De la condition des femmes, dans les divers gouvernemens.


LES femmes ont peu de retenue dans les monarchies ; parce que la distinction des rangs les appellant à la cour, elles y vont prendre cet esprit de liberté, qui est, à peu près, le seul qu’on y tolere. Chacun se sert de leurs agrémens & de leurs passions, pour avancer sa fortune ; &, comme leur foiblesse ne leur permet pas l’orgueil, mais la vanité, le luxe y regne toujours avec elles.

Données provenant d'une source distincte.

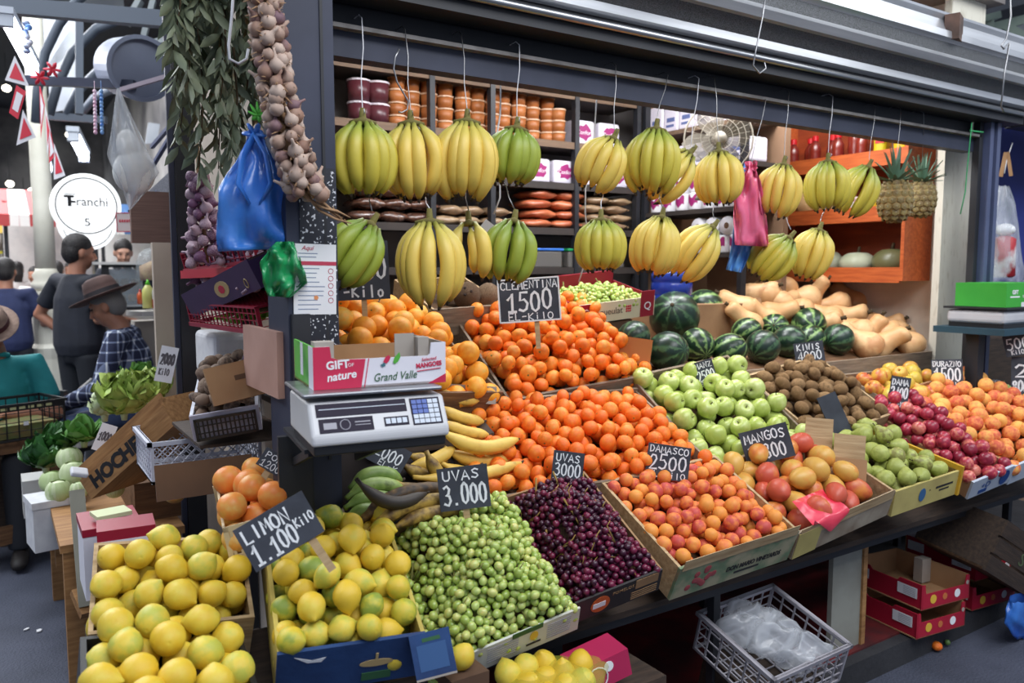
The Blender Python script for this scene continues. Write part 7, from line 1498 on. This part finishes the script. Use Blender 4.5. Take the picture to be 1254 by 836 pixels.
# ---------------------------------------------------------------- blue flap sign, lemon, pink box and bag at the front
p = at(530, 800, Y=1.56); a = px2m(p, 25); t = MB().box(-a, a, -a*1.12, a*1.05, -.004, .004).build('blue_book', BLUEC, None, facing(p, 0, -20, 11), label='worn small blue booklet leaning on the front of the lemon box', cat='booklet'); MB().box(-a*.72, a*.72, -a*.72, a*.5, .004, .0046).build('inner_panel', mat('faded_blue', (52, 88, 136), .7), t); MB().box(-a*.4, a*.5, a*.62, a*.8, .004, .0046).build('title_strip', mat('dark_green_mark', (50, 96, 60)), t); MB().box(-a, a, -a*1.12, -a*1.02, .004, .0046).build('worn_edge', CARD_G, t)
p = at(566, 804, Y=1.57); o = link('lemon', ME_LEM[1], None, T(p) @ RY(30) @ RX(10) @ S(.03), 'single yellow green lemon lying right of the blue booklet', 'lemon'); MB().box(-.05, .05, -.04, .05, -.06, -.03).build('tray', CARD_D, None, T(p), label='dark cardboard ledge under the single lemon', cat='ledge')
p = at(718, 803, Y=1.62); a = px2m(p, 34); t = MB().box(-a, a, -.10, 0, -a*.5, a*.5).build('carton', mat('pink_carton', (196, 44, 92), .6, c2=(178, 36, 82), ns=4), None, T(p) @ RZ(-8) @ RY(-12), label='pink carton under the grape boxes', cat='carton')
q = MB(); q.tube([(-a*.35+.03*math.cos(k*.45), -.101, -.005+.03*math.sin(k*.45)) for k in range(14)], .002, 5, closed=True); q.lathe([(.014, 0), (.014, .001)], 14, 0, T(a*.15, -.1005, a*.2) @ RX(90)); q.build('white_emblem', WPR, t)
MB().box(-.2, .2, -.1, .12, -.4, 0).build('low_ledge', W_DARK, None, T(p-V((0, 0, .068))), label='dark board under the pink carton and the net of lemons', cat='board'); 
p = at(692, 842, Y=1.50); t = thing('lemon_net', 'yellow net bag full of lemons at the bottom under the grapes', 'net bag', T(p)); rg = random.Random(2)
NETM = mat('yellow_net', (206, 186, 60), .6, c2=(178, 190, 70), ns=6, alpha=.3, bump=.3, bs=60)
for k in range(11): link('lemon', rg.choice(ME_LEM), t, T(-.11+.055*(k % 4)+.027*(k//4 % 2), .0+.045*(k//4), .0+.012*(k//4)+rg.uniform(-.006, .006)) @ rrot(rg) @ S(.034))
q = MB(); q.ell((0, .04, -.004), .155, .085, .042, 24, 14); q.v = [(x+.008*math.sin(y*60+x*40), y, z+.007*math.sin(x*55)) for x, y, z in q.v]; q.build('net', NETM, t, smooth=True)
# ---------------------------------------------------------------- below the stall on the right
p0 = at(1021, 798, Z=.11); t = thing('board_leg', 'pale chipboard leg standing under the mango crate', 'leg board', (0, 0, 0))
CHIP = mat('grey_chipboard', (150, 150, 140), .8, c2=(134, 132, 122), ns=6); a = at(1014, 790, Y=1.84); b = at(1052, 790, Y=1.84); mb = MB(); z1_ = .66
mb.box(a.x, b.x-.02, 1.83, 1.85, .108, z1_).build('face_board', CHIP, t); MB().box(b.x-.02, b.x+.005, 1.82, 1.86, .108, z1_).build('pine_edge', W_PALLET, t)
D_ = at(948, 830, Z=.38); C_ = at(1040, 788, Z=.40); A_ = at(880, 744, Z=.47); M = basis(D_, C_-D_, A_-D_); gw, gl = (C_-D_).length, (A_-D_).length; print('GREY', gw, gl)
GREYC = mat('grey_clear_plastic', (176, 172, 178), .4, c2=(150, 146, 152), ns=5)
t = plastic_crate('grey plastic lattice crate on the floor holding a crumpled plastic bag', M, gw, gl, .15, GREYC, 7, 4)
MB().box(.03, gw-.03, .03, gl-.03, -.40, -.153).build('upturned_crate', W_DARK, None, M, label='dark wooden crate supporting the grey lattice crate', cat='crate')
q = MB()
mb = MB()
for j in range(3):
    mb.ell((gw*(.4+.1*j), gl*(.75-.28*j), -.03), gw*(.32-.03*j), gl*(.24-.02*j), .055, 24, 14)
mb.v = [(x+.012*math.sin(y*70+z*30), y+.012*math.sin(x*64), z+.014*math.sin(x*50+y*43)+.008*math.sin(y*130)) for x, y, z in mb.v]
mb.build('clear_bag', F_CLEAR, None, M, smooth=True, label='crumpled clear plastic bag lying in the grey lattice crate', cat='plastic bag')
RBX = mat('crimson_printed_card', (176, 24, 52), .55, c2=(160, 20, 46), ns=5); YPR = mat('yellow_print', (222, 180, 60))
def redbox(px, py, Z, label, seed, w=.30, l=.36, h=.105, open_=True):
    A_ = at(px, py, Z=Z); ex_ = V((.86, -.05, 0)); M = basis(A_, ex_, (.05, .86, 0)) @ RZ(-4)
    t = thing('fruit_carton', label, 'carton', M, 'crimson fruit cartons'); th = .004
    mb = MB(); mb.prism([(0, 0), (w, 0), (w, h), (w*.93, h), (w*.91, h*.62), (w*.09, h*.62), (w*.07, h), (0, h)], 0, th, 0, T(0, th, 0) @ RX(90)); f = mb.build('front_panel', RBX, t)
    for u, c, r_ in ((.24, YPR, .019), (.48, mat('dim_gold_print', (196, 110, 60), .6), .014), (.74, WPR, .018)):
        q = MB(); q.lathe([(r_, 0), (r_, .001)], 16, 0, T(w*u, -.0002, h*.36) @ RX(90)); q.build('printed_spot', c, f)
    q = MB(); q.lathe([(.009, 0), (.009, .001)], 12, 0, T(w*.95, -.0002, h*.7) @ RX(90)); q.build('printed_spot', CARD_G, f)
    mb = MB(); mb.prism([(0, 0), (l, 0), (l, h), (l*.72, h), (l*.68, h*.86), (l*.34, h*.86), (l*.30, h), (0, h)], 0, th, 0, basis((th, 0, 0), (0, 1, 0), (0, 0, 1)) @ T(0, 0, 0)); s_ = mb.build('side_panel', RBX, t)
    MB().box(-.001, 0, l*.06, l*.32, h*.4, h*.82).box(-.001, 0, l*.72, l*.96, h*.42, h*.84).build('white_label', PAPER, s_); q = MB()
    for k in range(5): q.box(-.0016, -.001, l*.08, l*.24, h*(.46+.07*k), h*(.48+.07*k))
    q.build('printed_line', mat('grey_print', (150, 148, 158)), s_)
    MB().box(w-th, w, 0, l, 0, h).build('side_panel', CARD, t); MB().box(0, w, l-th, l, 0, h).build('back_panel', CARD, t); MB().box(0, w, 0, l, 0, th).build('bottom', CARD, t)
    if open_:
        MB().box(w*.02, w*.28, l-.012, l-.006, h*.3, h*1.28).build('white_flap', PAPER, t); MB().box(w*.80, w*.985, l*.5, l*.62, .01, h*1.1).build('corner_flap', CARD_G, t)
    return t
z0 = .109
redbox(1122, 783, z0, 'crimson fruit carton at the bottom of the nearer pair under the stall', 1, open_=False); redbox(1128, 748, z0+.108, 'open crimson fruit carton on top of the nearer pair under the stall', 2)
redbox(1190, 748, z0, 'crimson fruit carton at the bottom of the farther pair under the stall', 3, open_=False); redbox(1194, 712, z0+.108, 'open crimson fruit carton on top of the farther pair under the stall', 4)
M = basis(at(1232, 636, Y=1.60), (.80, 0, -.42), (.1, .9, .1)); t = thing('wooden_crate', 'dark tilted wooden crate with faded stencil letters at the right under the stall', 'crate', M)
for k in range(3): MB().box(0, .5, -.012, 0, -.08*k-.07, -.08*k).build('front_slat', W_DARK, t)
for x in (0, .48): MB().box(x, x+.02, 0, .3, -.23, 0).build('side_panel', W_DARK, t)
MB().box(0, .5, .3, .31, -.23, 0).build('back_panel', W_DARK, t); MB().box(0, .5, 0, .3, -.23, -.22).build('bottom', W_BROWN, t); txt('S', .08, mat('faded_stencil_green', (90, 104, 70), .8), t, T(.25, -.0128, -.11) @ RX(90), xs=1.4)
o = bag('carrier_bag', [(1236,732),(1232,745),(1230,760),(1240,778)], [(1262,732),(1272,745),(1274,760),(1262,778)], at(1250, 776, Z=.02).y, .08, F_BLUE, 'blue carrier bag lying on the dark floor under the stall', 41)
o = link('tomato', ME_CLEM[0], None, T(at(1147, 794, Z=.012)+V((0, 0, .012))) @ S(.022), 'squashed orange red tomato lying on the dark floor', 'tomato'); link('calyx', CAL, o)
link('lime', ME_CLEM[1], None, T(at(1160, 789, Z=.01)+V((0, 0, .010))) @ S(.012), 'tiny green fruit beside the fallen tomato', 'fruit').data = lat('lime', ballprof(), mat('lime_green', (90, 120, 60), .5), 12)
# ---------------------------------------------------------------- next stall on the right
BLUEW = mat('royal_blue_wall', (44, 56, 140), .7, c2=(36, 46, 120), ns=3); MB().box(4.62, 7.5, 2.55, 2.62, 0, 2.5).build('wall_next', BLUEW, kind='structure'); MB().box(4.63, 7.5, 2.50, 2.55, 0, 1.5).build('trim_2', mat('brown_board_wall', (150, 124, 100), .8, c2=(130, 104, 84), ns=4, stretch=(1, 1, 6)), kind='structure')
t = thing('scale_stand', 'black steel stand carrying the scale of the next stall', 'stand', (0, 0, 0)); a = at(1196, 440, Y=2.02); MB().box(a.x-.03, a.x+.03, 2.0, 2.06, 0, at(1196, 405, Y=2.02).z).build('post', STEEL_D, t); zt2 = at(1210, 402, Y=1.95).z; MB().box(a.x-.08, a.x+.5, 1.86, 2.2, zt2-.03, zt2).build('tray', mat('teal_edge_tray', (40, 70, 84), .5), t)
t = thing('weighing_scale', 'white and black weighing scale of the next stall under a green box', 'scale', T(a.x+.16, 2.0, zt2)); o = MB().box(-.2, .25, -.12, .16, .02, .085).build('housing', SCW, t); bevel(o, .02, 3); MB().box(-.19, .24, -.11, .15, 0, .03).build('base', BLACKP, t); MB().box(-.21, .26, -.13, .17, .09, .1).build('weighing_pan', STEEL_D, t)
t = thing('fruit_carton', 'bright green and white carton on the scale of the next stall', 'carton', T(a.x+.0, 1.90, zt2+.101)); o = MB().box(0, .42, 0, .24, 0, .115).build('body', mat('bright_green_card', (66, 176, 60), .6, c2=(54, 160, 52), ns=5), t); txt('GIFT', .028, WPR, o, T(.085, -.001, .07) @ RX(90), bold=.001); MB().box(.04, .13, -.0012, 0, .045, .052).build('white_line', WPR, o); q = MB(); q.lathe([(.016, 0), (.016, .001)], 14, 0, T(.2, -.0002, .08) @ RX(90)); q.build('white_emblem', WPR, o); txt('GrandValle', .018, WPR, o, T(.2, -.001, .05) @ RX(90)); MB().box(.28, .42, -.0012, 0, 0, .115).build('white_end', PAPER, o); MB().box(.15, .24, -.0014, 0, .0, .022).build('label_notch', PAPER, o)
o = bag('clear_bag', [(1222,228),(1216,250),(1208,280),(1204,320),(1203,345)], [(1236,228),(1244,250),(1248,280),(1252,320),(1254,345)], 2.2, .09, F_CLEAR, 'clear plastic bag of red goods hanging before the blue wall', 51, crease=.03)
c = at(1229, 315, Y=2.22); mb = MB(); mb.lathe([(.045, -.11), (.06, -.1), (.055, .1), (.02, .12)], 16); mb.build('red_contents', mat('red_goods', (170, 36, 44), .5, c2=(210, 206, 206), ns=7, nmix=(.5, .62)), o, T(c), smooth=True); mb = MB(); mb.ell((0, 0, .15), .055, .05, .035, 14, 8); mb.build('white_frill', PAPER, o, T(c), smooth=True)
t = thing('paper_strap', 'brown paper strap and wire above the clear bag by the blue wall', 'strap', (0, 0, 0)); P = at(1232, 198, Y=2.2); MB().box(-.02, .0, -.08, .05, -.004, 0, 0, facing(P, 0, 0, -8)).build('strap', CARD, t); MB().box(.004, .022, -.08, .05, -.008, -.004, 0, facing(P, 0, 0, 10)).build('strap', CARD, t)
mb = MB(); mb.tube([at(1240, 175, Y=2.2), at(1233, 195, Y=2.2), at(1230, 212, Y=2.2)], .003, 5); mb.build('wire', SW, t, smooth=True)
mb = MB(); mb.tube([at(x, y, Y=1.9) for x, y in ((1236,-20),(1238,20),(1232,48),(1226,56),(1229,60),(1236,52),(1230,90),(1226,130),(1230,138))], .004, 6); mb.build('wire_hook', WIRE, None, smooth=True, label='long twisted wire hook hanging before the shutter at the right', cat='hook')
mb = MB(); mb.tube([at(x, y, Y=1.9) for x, y in ((938,-10),(934,20),(926,60),(922,80),(930,90),(938,84),(936,76))], .003, 6); mb.build('wire_hook', WIRE, None, smooth=True, label='thin wire hook hanging before the middle of the shutter', cat='hook')
mb = MB(); mb.tube([at(x, y, Y=2.12) for x, y in ((1190,150),(1188,170),(1184,210),(1182,235),(1176,262))], .003, 5); mb.tube([at(1188, 160, Y=2.12), at(1204, 162, Y=2.11)], .004, 5); mb.build('green_string', mat('green_cord', (40, 150, 90), .6), None, smooth=True, label='green string tied round the corner post by the pineapples', cat='string')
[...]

Dans les états despotiques, les femmes n’introduisent point le luxe ; mais elles sont elles-mêmes un objet du luxe. Elles doivent être extrêmement esclaves. Chacun suit l’esprit du gouvernement, & porte chez soi ce qu’il voit établi ailleurs. Comme les loix y sont séveres & exécutées sur le champ, on a peur que la liberté des femmes n’y fasse des affaires. Leurs brouilleries, leurs indiscrétions, leurs répugnances, leurs penchans, leurs jalousies, leurs piques, cet art qu’ont les petites ames d’intéresser les grandes, n’y sçauroient être sans conséquence.

De plus : comme, dans ces états, les princes se jouent de la nature humaine, ils ont plusieurs femmes ; & mille considérations les obligent de les renfermer.

Dans les républiques, les femmes sont libres par les loix, & captivées par les mœurs ; le luxe en est banni, &, avec lui, la corruption & les vices.